The Bank of Canada has expressed concern about low inflation, but Friday's data showed the annual rate rose in April to the central bank's 2 percent target for the first time in two years.

While the data was positive for the Canadian dollar, a substantially stronger currency would likely be met with pushback from the Bank of Canada, said Camilla Sutton, chief currency strategist at Scotiabank in Toronto.
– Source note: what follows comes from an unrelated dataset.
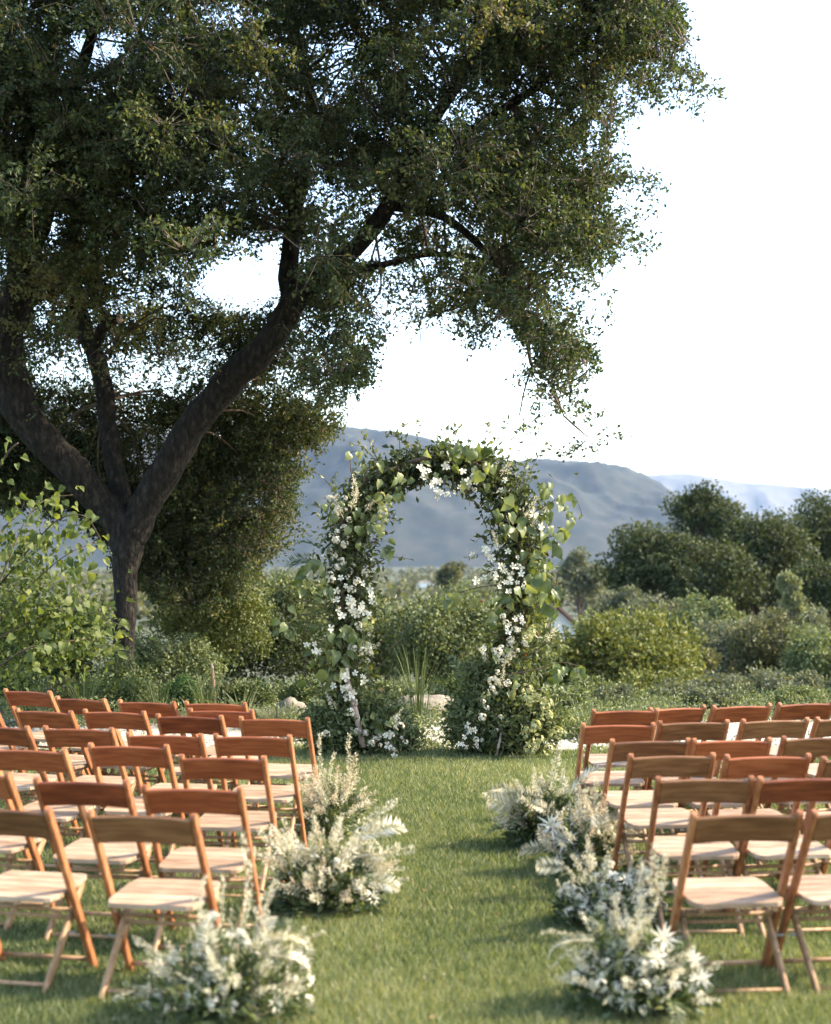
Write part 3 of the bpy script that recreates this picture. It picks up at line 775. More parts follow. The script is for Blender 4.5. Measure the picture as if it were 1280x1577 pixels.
# ------------------------------------------------------------------ garden border: boulders, grasses, stake
def boulder(label, px, py, w, h, d, seed):
    import bmesh
    bm = bmesh.new(); bmesh.ops.create_icosphere(bm, subdivisions=3, radius=1)
    hx, hz_ = w / 2 * d / F, h * d / F
    for v in bm.verts:
        n = 1 + 0.28 * mnoise.noise(v.co * 1.4 + Vector((seed, 0, 0))) + 0.10 * mnoise.noise(v.co * 3.7 + Vector((0, seed, 0))) + 0.04 * mnoise.noise(v.co * 9)
        v.co = Vector((v.co.x * hx * n, v.co.y * hx * .8 * n, v.co.z * hz_ * n * .9))
    me = bpy.data.meshes.new('boulder'); bm.to_mesh(me); bm.free()
    me.polygons.foreach_set('use_smooth', [True] * len(me.polygons))
    o = link('boulder', me, M['rock'])
    o.location = ground_at(px, d) + Vector((0, 0, hz_ * 0.12))
    tag(o, label, 'boulder', 'boulders in the border behind the arch')
boulder('tan rounded boulder beside the arch, right one of the pair left of its base', 447, 1080, 52, 26, 16.6, 1)
boulder('grey boulder left of the tan boulder, behind the left back row', 408, 1085, 50, 18, 16.2, 2)
boulder('broad flat grey boulder seen through the arch', 655, 1085, 118, 26, 17.0, 5)
boulder('small grey boulder at the left inside foot of the arch', 588, 1090, 40, 18, 16.9, 8)

def grass_clump(label, px, d, h, n, spread, seed, mat='border_green', w=0.012):
    g = np.random.default_rng(seed)
    root = ground_at(px, d)
    a = g.random(n) * 2 * np.pi; r = g.random(n) * spread * .3
    B = np.stack([np.cos(a) * r, np.sin(a) * r, np.zeros(n)], 1)
    out = np.stack([np.cos(a), np.sin(a), np.zeros(n)], 1)
    hh = h * g.uniform(.55, 1.05, n)[:, None]; sp = spread * g.uniform(.15, 1.0, n)[:, None]
    S = np.stack([-np.sin(a), np.cos(a), np.zeros(n)], 1)
    rows = []
    for t, ww in ((0, 1), (.4, .9), (.75, .6), (1.0, .08)):
        c = B + out * sp * t ** 1.8 + np.array([0, 0, 1]) * hh * (t - .22 * t * t * (sp / h)) 
        rows += [c - S * w * ww / 2, c + S * w * ww / 2]
    V = np.stack(rows, 1).reshape(-1, 3)
    q = np.array([[0, 1, 3, 2], [2, 3, 5, 4], [4, 5, 7, 6]])
    Fq = (np.arange(n)[:, None, None] * 8 + q[None]).reshape(-1, 4)
    o = link('grass_clump', np_mesh('grass_clump', V, Fq, np.repeat(g.random(n), 8)), M[mat])
    o.location = root
    tag(o, label, 'ornamental grass', 'grass clumps in the garden border')
grass_clump('tall upright grass clump in front of the flat boulder inside the arch', 645, 16.0, .95, 46, .32, 1)
grass_clump('grass clump with thin arching blades beside the stake', 318, 16.4, .55, 60, .35, 2)
grass_clump('thin grass clump behind the left back row below the oak', 130, 16.4, .55, 70, .4, 3)
grass_clump('sparse grass clump left of the boulders with a few bent pale blades', 372, 16.3, .42, 24, .4, 4, 'pale_green')
grass_clump('grass clump at the far left behind the leftmost chairs', 40, 16.0, .5, 60, .4, 5)
grass_clump('fine grass clump right of the round bush', 245, 16.2, .5, 60, .35, 6)
grass_clump('low grass clump on the gravel right of the arch', 905, 15.0, .3, 60, .3, 7, 'soft_green')
grass_clump('short grass tuft in front of the grey boulder', 425, 15.2, .32, 120, .35, 8, 'grey_green')

st = thing('garden_stake', ground_at(331, 17.0), 'thin reddish wooden stake in the border right of the oak', 'stake')
mb = MB(); mb.tube([(0, 0, 0), (-.012, 0, .25), (-.03, 0, .5)], [.022, .02, .014], 7); mb.build('shaft', M['stake'], st)
mb = MB(); mb.tube([(-.03, 0, .5), (-.035, 0, .56)], [.017, .004], 7); mb.build('tip', M['birch'], st)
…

The central bank is hoping to see the export sector pick up.

"So all in all, we're likely to see the Canadian dollar trade in a fairly tight range," said Sutton. "I think we're either side of C$1.10. We're sitting a little bit stronger than that right now, but I think we'll be either side of C$1.10 for the next couple of months."

The Canadian dollar was at C$1.0881 to one US dollar, or 91.90 US cents, stronger than Thursday's close of C$1.0893, or 91.80 US cents.

In the long run, a firmer inflation picture could give the loonie some modest support if it prompts the Bank of Canada to alter its stance, said Mark Chandler, head of Canadian fixed income and currency strategy at Royal Bank of Canada in Toronto.

"They have certainly a dovish (tone) to their neutral bias; that has to change to something more fundamentally neutral," said Chandler.

"In the end, that could lend some marginal support to the Canadian dollar for domestic reasons, but I still think the biggest driver for the Canadian dollar will continue to be what's going on outside our borders, if the US dollar remains strong."

Canadian government bond prices were higher across the maturity curve, with the two-year up 1 Canadian cent to yield 1.052 percent and the benchmark 10-year up 12 Canadian cents to yield 2.314 percent.